Aim -
Below you will find a set of lines. Repeat them all exactly.

Source material -
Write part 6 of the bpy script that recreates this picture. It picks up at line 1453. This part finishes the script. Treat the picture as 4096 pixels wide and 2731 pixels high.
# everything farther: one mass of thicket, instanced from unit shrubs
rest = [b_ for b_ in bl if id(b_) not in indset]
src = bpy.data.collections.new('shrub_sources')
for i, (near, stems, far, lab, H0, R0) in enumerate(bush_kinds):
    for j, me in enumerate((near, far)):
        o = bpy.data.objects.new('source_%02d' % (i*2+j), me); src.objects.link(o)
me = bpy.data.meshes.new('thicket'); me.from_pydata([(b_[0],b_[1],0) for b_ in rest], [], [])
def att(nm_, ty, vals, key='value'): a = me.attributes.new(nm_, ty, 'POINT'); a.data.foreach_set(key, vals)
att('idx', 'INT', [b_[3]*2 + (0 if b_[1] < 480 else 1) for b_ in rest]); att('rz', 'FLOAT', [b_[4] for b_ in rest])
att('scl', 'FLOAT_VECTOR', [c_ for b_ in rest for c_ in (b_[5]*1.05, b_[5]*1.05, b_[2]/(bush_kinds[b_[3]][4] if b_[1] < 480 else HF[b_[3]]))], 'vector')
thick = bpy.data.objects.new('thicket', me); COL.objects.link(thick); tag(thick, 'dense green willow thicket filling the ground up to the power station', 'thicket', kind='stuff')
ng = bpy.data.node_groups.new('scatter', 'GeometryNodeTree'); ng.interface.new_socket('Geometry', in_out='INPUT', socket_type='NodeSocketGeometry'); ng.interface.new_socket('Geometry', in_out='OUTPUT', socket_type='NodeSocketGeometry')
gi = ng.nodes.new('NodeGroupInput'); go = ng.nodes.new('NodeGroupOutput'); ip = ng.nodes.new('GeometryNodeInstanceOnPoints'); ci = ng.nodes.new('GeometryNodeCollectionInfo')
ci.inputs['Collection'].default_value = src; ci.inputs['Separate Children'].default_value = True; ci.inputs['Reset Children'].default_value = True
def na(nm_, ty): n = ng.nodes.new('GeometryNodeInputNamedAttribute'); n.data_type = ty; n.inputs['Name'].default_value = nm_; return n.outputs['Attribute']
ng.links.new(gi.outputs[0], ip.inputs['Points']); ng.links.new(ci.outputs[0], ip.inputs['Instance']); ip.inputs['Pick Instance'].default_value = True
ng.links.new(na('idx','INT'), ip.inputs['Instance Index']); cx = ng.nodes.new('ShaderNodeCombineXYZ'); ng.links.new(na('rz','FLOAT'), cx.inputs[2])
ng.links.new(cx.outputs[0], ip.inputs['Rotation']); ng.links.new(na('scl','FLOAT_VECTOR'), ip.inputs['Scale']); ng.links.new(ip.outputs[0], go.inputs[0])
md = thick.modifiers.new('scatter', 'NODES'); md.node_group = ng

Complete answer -
Write part 6 of the bpy script that recreates this picture. It picks up at line 1453. This part finishes the script. Treat the picture as 4096 pixels wide and 2731 pixels high.
# everything farther: one mass of thicket, instanced from unit shrubs
rest = [b_ for b_ in bl if id(b_) not in indset]
src = bpy.data.collections.new('shrub_sources')
for i, (near, stems, far, lab, H0, R0) in enumerate(bush_kinds):
    for j, me in enumerate((near, far)):
        o = bpy.data.objects.new('source_%02d' % (i*2+j), me); src.objects.link(o)
me = bpy.data.meshes.new('thicket'); me.from_pydata([(b_[0],b_[1],0) for b_ in rest], [], [])
def att(nm_, ty, vals, key='value'): a = me.attributes.new(nm_, ty, 'POINT'); a.data.foreach_set(key, vals)
att('idx', 'INT', [b_[3]*2 + (0 if b_[1] < 480 else 1) for b_ in rest]); att('rz', 'FLOAT', [b_[4] for b_ in rest])
att('scl', 'FLOAT_VECTOR', [c_ for b_ in rest for c_ in (b_[5]*1.05, b_[5]*1.05, b_[2]/(bush_kinds[b_[3]][4] if b_[1] < 480 else HF[b_[3]]))], 'vector')
thick = bpy.data.objects.new('thicket', me); COL.objects.link(thick); tag(thick, 'dense green willow thicket filling the ground up to the power station', 'thicket', kind='stuff')
ng = bpy.data.node_groups.new('scatter', 'GeometryNodeTree'); ng.interface.new_socket('Geometry', in_out='INPUT', socket_type='NodeSocketGeometry'); ng.interface.new_socket('Geometry', in_out='OUTPUT', socket_type='NodeSocketGeometry')
gi = ng.nodes.new('NodeGroupInput'); go = ng.nodes.new('NodeGroupOutput'); ip = ng.nodes.new('GeometryNodeInstanceOnPoints'); ci = ng.nodes.new('GeometryNodeCollectionInfo')
ci.inputs['Collection'].default_value = src; ci.inputs['Separate Children'].default_value = True; ci.inputs['Reset Children'].default_value = True
def na(nm_, ty): n = ng.nodes.new('GeometryNodeInputNamedAttribute'); n.data_type = ty; n.inputs['Name'].default_value = nm_; return n.outputs['Attribute']
ng.links.new(gi.outputs[0], ip.inputs['Points']); ng.links.new(ci.outputs[0], ip.inputs['Instance']); ip.inputs['Pick Instance'].default_value = True
ng.links.new(na('idx','INT'), ip.inputs['Instance Index']); cx = ng.nodes.new('ShaderNodeCombineXYZ'); ng.links.new(na('rz','FLOAT'), cx.inputs[2])
ng.links.new(cx.outputs[0], ip.inputs['Rotation']); ng.links.new(na('scl','FLOAT_VECTOR'), ip.inputs['Scale']); ng.links.new(ip.outputs[0], go.inputs[0])
md = thick.modifiers.new('scatter', 'NODES'); md.node_group = ng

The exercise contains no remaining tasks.